Reproduce the data exactly and drop any pictures it holds.
[Start]
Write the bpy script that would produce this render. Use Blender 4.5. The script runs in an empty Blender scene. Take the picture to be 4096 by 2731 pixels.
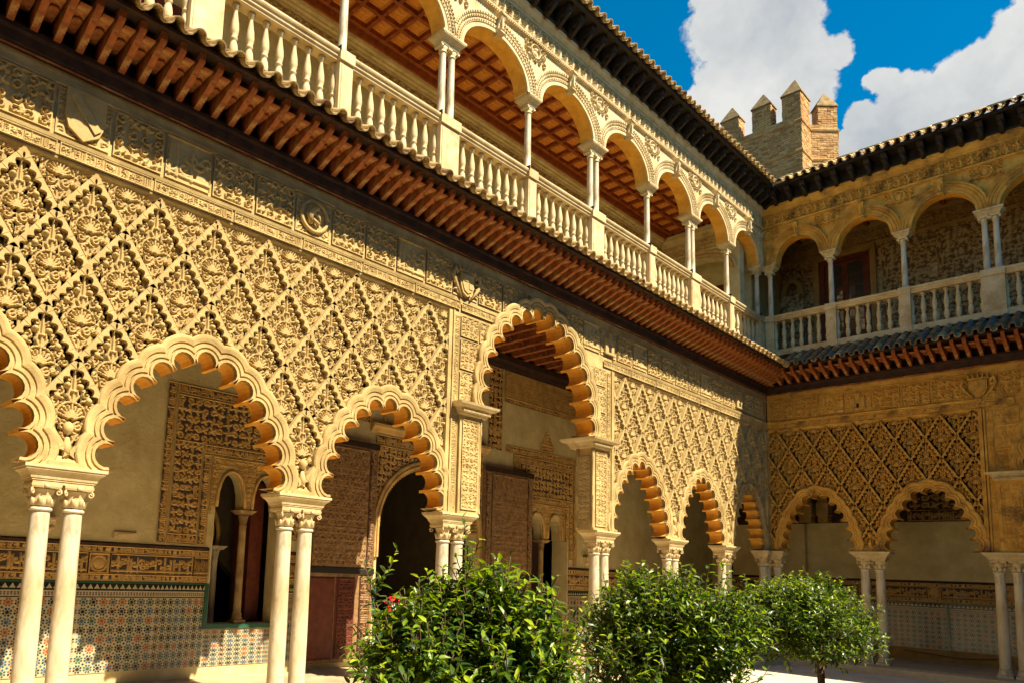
import bpy, math, random
import numpy as np
from mathutils import Vector
from mathutils.geometry import tessellate_polygon
rnd = random.Random(7)
PI = math.pi
sc = bpy.context.scene
COL = sc.collection

# ------------------------------------------------------------------ camera, world, sun, exposure
YAW, PITCH, ROLL = CAMROT = (-0.83155, 0.13066, 0.04067)
CAMPOS = (7.62248, -19.57786, 1.67101)
def cam_axes():
    f = np.array([math.sin(YAW) * math.cos(PITCH), math.cos(YAW) * math.cos(PITCH), math.sin(PITCH)])
    r = np.array([math.cos(YAW), -math.sin(YAW), 0.0]); u = np.cross(r, f)
    r2 = math.cos(ROLL) * r + math.sin(ROLL) * u; u2 = -math.sin(ROLL) * r + math.cos(ROLL) * u
    return r2, u2, f
cd = bpy.data.cameras.new('camera'); cam = bpy.data.objects.new('camera', cd); COL.objects.link(cam)
from mathutils import Matrix
_r, _u, _f = cam_axes()
cam.matrix_world = Matrix(((_r[0], _u[0], -_f[0], CAMPOS[0]), (_r[1], _u[1], -_f[1], CAMPOS[1]), (_r[2], _u[2], -_f[2], CAMPOS[2]), (0, 0, 0, 1)))
cd.sensor_width = 36; cd.lens = 2950.056 / 4096 * 36
cd.shift_x = 0.10630; cd.shift_y = 0.12859
cd.clip_start = 0.05; cd.clip_end = 500
sc.camera = cam

SUN = Vector((0.80, 0.164, 1.0)).normalized()
sd = bpy.data.lights.new('sun', 'SUN'); sun = bpy.data.objects.new('sun', sd); COL.objects.link(sun)
sun.rotation_euler = SUN.to_track_quat('Z', 'Y').to_euler()
sd.energy = 5.0; sd.angle = math.radians(0.5); sd.color = (1.0, 0.90, 0.70)

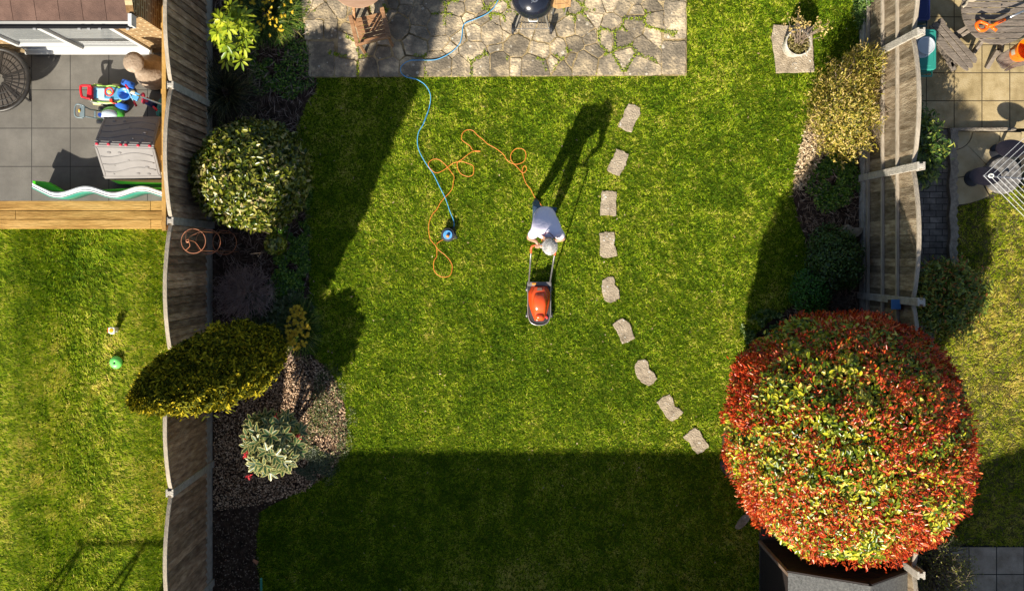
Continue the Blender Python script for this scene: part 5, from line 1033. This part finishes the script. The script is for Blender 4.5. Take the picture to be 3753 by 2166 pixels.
[End]
◆ **The completed task**:
Write the bpy script that would produce this render. Use Blender 4.5. The script runs in an empty Blender scene. Take the picture to be 4096 by 2731 pixels.
import bpy, math, random
import numpy as np
from mathutils import Vector
from mathutils.geometry import tessellate_polygon
rnd = random.Random(7)
PI = math.pi
sc = bpy.context.scene
COL = sc.collection

# ------------------------------------------------------------------ camera, world, sun, exposure
YAW, PITCH, ROLL = CAMROT = (-0.83155, 0.13066, 0.04067)
CAMPOS = (7.62248, -19.57786, 1.67101)
def cam_axes():
    f = np.array([math.sin(YAW) * math.cos(PITCH), math.cos(YAW) * math.cos(PITCH), math.sin(PITCH)])
    r = np.array([math.cos(YAW), -math.sin(YAW), 0.0]); u = np.cross(r, f)
    r2 = math.cos(ROLL) * r + math.sin(ROLL) * u; u2 = -math.sin(ROLL) * r + math.cos(ROLL) * u
    return r2, u2, f
cd = bpy.data.cameras.new('camera'); cam = bpy.data.objects.new('camera', cd); COL.objects.link(cam)
from mathutils import Matrix
_r, _u, _f = cam_axes()
cam.matrix_world = Matrix(((_r[0], _u[0], -_f[0], CAMPOS[0]), (_r[1], _u[1], -_f[1], CAMPOS[1]), (_r[2], _u[2], -_f[2], CAMPOS[2]), (0, 0, 0, 1)))
cd.sensor_width = 36; cd.lens = 2950.056 / 4096 * 36
cd.shift_x = 0.10630; cd.shift_y = 0.12859
cd.clip_start = 0.05; cd.clip_end = 500
sc.camera = cam

SUN = Vector((0.80, 0.164, 1.0)).normalized()
sd = bpy.data.lights.new('sun', 'SUN'); sun = bpy.data.objects.new('sun', sd); COL.objects.link(sun)
sun.rotation_euler = SUN.to_track_quat('Z', 'Y').to_euler()
sd.energy = 5.0; sd.angle = math.radians(0.5); sd.color = (1.0, 0.90, 0.70)

Continue the Blender Python script for this scene: part 5, from line 1033. This part finishes the script. The script is for Blender 4.5. Take the picture to be 3753 by 2166 pixels.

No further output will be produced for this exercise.